Q: What are the implications for the Canada-US-Mexico Agreement (CUSMA) renegotiation next year?

Packard: I think there’s an argument that it’s not worth sitting down and negotiating binding free trade agreements and binding commitments with the United States if they’re just going to walk back five years later.

I imagine this will be a major sticking point in negotiations. Maybe you could argue that this is unique to President Trump, that he is the problem. What I would caution, though, is that I think on the Republican side, the Trump shadow will continue to loom. Increasingly, it is just a nationalist party. And on the Democratic side, Biden didn’t walk back a bunch of the Trump tariffs. Politically, it’s really challenging for the Democratic Party to pursue a more liberalized trade agenda and environment, because its constituency consists of a lot of domestic union support.

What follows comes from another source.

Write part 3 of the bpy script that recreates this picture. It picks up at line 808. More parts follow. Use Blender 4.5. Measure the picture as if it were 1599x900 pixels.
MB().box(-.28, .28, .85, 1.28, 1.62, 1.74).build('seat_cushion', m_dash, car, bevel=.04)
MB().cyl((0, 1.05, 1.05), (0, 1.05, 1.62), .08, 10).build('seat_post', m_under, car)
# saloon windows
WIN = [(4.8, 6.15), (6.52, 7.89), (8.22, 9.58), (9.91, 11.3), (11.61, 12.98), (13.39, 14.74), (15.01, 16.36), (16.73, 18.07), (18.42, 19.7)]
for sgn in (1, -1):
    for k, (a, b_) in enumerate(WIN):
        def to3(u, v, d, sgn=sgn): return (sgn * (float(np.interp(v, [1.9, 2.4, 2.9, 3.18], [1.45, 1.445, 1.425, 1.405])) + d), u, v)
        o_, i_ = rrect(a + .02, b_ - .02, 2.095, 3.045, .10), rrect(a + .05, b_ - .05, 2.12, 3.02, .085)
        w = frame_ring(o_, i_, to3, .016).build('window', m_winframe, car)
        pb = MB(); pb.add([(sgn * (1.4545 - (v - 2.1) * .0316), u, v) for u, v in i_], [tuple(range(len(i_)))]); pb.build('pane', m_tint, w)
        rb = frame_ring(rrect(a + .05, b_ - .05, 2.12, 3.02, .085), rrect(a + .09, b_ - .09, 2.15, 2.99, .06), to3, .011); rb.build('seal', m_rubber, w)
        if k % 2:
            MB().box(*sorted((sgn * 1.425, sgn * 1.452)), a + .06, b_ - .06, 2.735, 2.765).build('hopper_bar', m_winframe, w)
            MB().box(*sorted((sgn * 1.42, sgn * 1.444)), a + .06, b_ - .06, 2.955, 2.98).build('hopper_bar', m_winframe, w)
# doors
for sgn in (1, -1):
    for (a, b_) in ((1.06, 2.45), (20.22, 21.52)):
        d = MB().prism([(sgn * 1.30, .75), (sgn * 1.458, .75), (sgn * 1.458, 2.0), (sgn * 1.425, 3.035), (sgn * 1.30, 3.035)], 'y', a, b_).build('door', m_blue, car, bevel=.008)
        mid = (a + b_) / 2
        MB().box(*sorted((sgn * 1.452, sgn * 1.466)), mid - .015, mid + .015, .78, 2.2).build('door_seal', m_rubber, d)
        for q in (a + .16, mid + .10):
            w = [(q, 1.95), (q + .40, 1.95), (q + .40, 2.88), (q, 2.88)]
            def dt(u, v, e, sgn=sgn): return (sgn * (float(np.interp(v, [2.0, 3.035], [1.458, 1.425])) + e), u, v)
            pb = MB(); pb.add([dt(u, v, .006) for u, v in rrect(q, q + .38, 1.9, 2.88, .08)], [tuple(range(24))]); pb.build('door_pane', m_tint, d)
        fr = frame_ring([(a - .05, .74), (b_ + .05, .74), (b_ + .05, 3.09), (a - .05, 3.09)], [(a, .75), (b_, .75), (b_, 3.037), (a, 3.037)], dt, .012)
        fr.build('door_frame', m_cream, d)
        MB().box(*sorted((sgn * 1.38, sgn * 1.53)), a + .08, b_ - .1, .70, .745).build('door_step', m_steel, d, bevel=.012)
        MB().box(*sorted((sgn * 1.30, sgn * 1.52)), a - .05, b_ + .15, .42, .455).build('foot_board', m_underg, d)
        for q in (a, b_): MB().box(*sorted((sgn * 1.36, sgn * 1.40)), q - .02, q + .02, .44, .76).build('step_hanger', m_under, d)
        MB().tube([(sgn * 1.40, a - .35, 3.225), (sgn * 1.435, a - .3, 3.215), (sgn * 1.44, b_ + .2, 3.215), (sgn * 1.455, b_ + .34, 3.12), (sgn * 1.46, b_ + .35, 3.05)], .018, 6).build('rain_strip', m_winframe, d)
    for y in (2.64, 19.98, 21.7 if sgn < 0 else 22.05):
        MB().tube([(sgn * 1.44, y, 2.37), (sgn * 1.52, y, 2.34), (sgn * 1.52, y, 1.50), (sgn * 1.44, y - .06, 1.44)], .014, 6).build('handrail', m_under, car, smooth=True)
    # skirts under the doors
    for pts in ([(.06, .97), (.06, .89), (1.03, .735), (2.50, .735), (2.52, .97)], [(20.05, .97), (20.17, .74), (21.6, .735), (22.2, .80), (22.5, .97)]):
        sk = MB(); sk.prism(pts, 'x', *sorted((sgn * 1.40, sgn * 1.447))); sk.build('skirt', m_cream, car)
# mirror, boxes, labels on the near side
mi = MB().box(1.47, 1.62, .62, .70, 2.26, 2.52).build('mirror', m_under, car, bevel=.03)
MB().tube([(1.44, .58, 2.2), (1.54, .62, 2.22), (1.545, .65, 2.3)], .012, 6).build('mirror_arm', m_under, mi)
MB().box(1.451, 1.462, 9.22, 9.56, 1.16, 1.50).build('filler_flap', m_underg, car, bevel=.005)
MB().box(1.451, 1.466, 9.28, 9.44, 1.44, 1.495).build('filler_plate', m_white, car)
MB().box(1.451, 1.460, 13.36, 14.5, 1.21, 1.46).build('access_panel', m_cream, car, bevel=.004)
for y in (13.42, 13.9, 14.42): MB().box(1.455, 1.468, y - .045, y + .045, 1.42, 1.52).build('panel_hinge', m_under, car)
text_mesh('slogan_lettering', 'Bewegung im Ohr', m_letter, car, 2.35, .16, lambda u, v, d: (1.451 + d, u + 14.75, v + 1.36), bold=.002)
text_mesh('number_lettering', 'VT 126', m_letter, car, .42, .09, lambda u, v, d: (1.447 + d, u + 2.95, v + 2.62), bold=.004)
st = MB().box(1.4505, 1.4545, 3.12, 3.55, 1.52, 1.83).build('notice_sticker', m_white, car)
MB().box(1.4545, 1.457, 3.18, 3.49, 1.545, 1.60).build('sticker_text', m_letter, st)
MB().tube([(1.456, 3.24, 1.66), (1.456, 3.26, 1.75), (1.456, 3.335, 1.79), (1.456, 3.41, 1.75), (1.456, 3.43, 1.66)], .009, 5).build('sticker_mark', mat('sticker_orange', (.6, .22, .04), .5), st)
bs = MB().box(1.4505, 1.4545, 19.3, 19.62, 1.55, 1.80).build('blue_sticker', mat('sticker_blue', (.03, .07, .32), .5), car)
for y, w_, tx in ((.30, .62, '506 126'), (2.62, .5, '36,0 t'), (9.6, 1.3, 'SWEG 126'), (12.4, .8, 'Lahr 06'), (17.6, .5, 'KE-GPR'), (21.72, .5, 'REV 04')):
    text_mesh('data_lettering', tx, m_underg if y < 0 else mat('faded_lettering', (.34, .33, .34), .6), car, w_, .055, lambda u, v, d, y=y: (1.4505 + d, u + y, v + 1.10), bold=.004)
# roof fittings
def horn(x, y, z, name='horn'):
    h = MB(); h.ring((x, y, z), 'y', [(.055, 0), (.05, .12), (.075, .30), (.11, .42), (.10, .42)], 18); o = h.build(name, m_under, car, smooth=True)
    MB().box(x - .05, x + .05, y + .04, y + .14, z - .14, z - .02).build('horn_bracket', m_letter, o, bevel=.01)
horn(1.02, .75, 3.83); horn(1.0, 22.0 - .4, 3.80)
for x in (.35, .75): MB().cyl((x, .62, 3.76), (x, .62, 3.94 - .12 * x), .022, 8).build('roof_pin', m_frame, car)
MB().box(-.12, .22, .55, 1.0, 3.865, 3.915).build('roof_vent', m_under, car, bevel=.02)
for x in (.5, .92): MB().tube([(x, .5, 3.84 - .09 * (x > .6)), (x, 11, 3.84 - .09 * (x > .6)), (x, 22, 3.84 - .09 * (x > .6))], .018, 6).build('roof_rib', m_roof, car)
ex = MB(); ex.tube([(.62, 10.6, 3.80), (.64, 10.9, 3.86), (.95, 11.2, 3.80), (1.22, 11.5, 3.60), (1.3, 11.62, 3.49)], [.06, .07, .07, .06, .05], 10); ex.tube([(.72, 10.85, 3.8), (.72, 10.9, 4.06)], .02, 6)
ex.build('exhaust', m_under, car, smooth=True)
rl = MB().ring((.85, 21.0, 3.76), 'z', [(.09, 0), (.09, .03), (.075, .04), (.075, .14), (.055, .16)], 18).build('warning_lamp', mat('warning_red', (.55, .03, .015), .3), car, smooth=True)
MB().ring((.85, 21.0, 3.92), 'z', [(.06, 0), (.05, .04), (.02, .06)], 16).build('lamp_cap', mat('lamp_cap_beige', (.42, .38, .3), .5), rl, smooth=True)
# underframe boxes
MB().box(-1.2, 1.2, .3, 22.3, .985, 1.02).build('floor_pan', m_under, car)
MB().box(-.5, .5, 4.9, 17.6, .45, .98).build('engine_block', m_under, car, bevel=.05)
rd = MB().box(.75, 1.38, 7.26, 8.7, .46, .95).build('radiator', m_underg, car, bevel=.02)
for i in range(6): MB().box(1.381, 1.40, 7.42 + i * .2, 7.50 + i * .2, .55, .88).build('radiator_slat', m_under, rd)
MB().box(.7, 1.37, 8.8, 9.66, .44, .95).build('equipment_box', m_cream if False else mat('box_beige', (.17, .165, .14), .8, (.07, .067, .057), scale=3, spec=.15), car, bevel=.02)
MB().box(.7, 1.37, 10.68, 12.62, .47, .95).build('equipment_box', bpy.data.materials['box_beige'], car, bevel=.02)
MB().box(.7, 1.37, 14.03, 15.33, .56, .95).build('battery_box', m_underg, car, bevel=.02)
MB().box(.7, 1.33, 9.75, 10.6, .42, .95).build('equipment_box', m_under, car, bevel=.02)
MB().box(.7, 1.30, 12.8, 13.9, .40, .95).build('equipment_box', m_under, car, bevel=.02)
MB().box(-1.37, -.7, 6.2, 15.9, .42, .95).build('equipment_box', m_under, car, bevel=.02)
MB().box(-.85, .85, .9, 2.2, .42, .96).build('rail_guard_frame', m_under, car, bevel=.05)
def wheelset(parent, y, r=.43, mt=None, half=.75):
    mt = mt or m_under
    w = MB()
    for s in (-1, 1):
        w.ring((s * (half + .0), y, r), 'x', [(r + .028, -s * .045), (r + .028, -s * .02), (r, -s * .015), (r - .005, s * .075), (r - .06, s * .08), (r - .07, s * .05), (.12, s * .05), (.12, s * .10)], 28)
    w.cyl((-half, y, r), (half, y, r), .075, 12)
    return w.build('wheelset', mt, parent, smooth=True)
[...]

It’s easy to raise a bunch of tariffs and engage in protectionism, but it is incredibly challenging to unwind that because domestic constituencies end up being built around it. They start to lobby, and they depend on blocking competition from abroad. In the long term, this is not a sustainable position for the United States.

Q: What advice would you offer to Canada in trying to secure better trade terms with Washington?

Packard: For the upcoming CUSMA negotiations, to the extent that Mexico and Canada can form a common position with each other, that acts as a force multiplier in these talks. I think their interests are disparate enough that it’s maybe not sustainable for every issue, but in terms of securing more favourable terms, it goes a long way.

I think the Canadian government’s ideas about expanding trade with other countries make a lot of sense. Canada is a pretty export-dependent economy, but not to the same extent as Mexico. Looking for opportunities to trade with more countries is hard because there’s a gravitational pull for both Mexico and Canada to the US, with its much larger economy, more people, and wealthier customers. Naturally, you are going to want to trade there. But looking to use other FTA-preferential deals that can serve as a safety valve — to find more supplies coming into the country, but also more market liberalization abroad, beyond the U.S., is needed.

It’s not a wholly satisfying answer, from the Canadian perspective, but it’s probably the best idea available.